Problem →
Lines that contain the string "part" are to be copied; leave out all others.

Data extract →

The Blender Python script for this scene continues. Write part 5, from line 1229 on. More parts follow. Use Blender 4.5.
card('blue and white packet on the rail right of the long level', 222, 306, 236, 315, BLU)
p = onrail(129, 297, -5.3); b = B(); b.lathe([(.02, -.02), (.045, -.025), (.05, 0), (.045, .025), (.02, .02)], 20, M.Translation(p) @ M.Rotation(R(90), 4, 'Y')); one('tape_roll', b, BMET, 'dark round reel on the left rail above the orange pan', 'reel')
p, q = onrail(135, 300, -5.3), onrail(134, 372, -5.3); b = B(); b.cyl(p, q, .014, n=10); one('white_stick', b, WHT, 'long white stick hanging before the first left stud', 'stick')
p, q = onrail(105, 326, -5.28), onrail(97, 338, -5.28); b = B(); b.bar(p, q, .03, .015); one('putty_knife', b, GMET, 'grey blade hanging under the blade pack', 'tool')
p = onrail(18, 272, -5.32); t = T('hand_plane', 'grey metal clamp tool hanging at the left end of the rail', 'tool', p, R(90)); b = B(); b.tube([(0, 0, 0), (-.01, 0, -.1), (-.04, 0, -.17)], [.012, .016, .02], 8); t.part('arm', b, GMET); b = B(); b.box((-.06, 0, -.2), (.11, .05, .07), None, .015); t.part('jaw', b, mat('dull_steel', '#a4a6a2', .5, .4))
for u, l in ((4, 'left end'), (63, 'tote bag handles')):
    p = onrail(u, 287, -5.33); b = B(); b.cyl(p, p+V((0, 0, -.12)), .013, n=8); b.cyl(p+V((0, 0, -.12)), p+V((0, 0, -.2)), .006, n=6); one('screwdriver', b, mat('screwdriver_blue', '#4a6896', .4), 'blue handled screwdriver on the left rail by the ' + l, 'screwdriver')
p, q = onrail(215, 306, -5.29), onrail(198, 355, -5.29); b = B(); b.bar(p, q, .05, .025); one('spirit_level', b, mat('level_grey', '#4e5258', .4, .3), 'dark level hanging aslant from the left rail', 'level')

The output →
The Blender Python script for this scene continues. Write part 5, from line 1229 on. More parts follow. Use Blender 4.5.
p = onrail(18, 272, -5.32); t = T('hand_plane', 'grey metal clamp tool hanging at the left end of the rail', 'tool', p, R(90)); b = B(); b.tube([(0, 0, 0), (-.01, 0, -.1), (-.04, 0, -.17)], [.012, .016, .02], 8); t.part('arm', b, GMET); b = B(); b.box((-.06, 0, -.2), (.11, .05, .07), None, .015); t.part('jaw', b, mat('dull_steel', '#a4a6a2', .5, .4))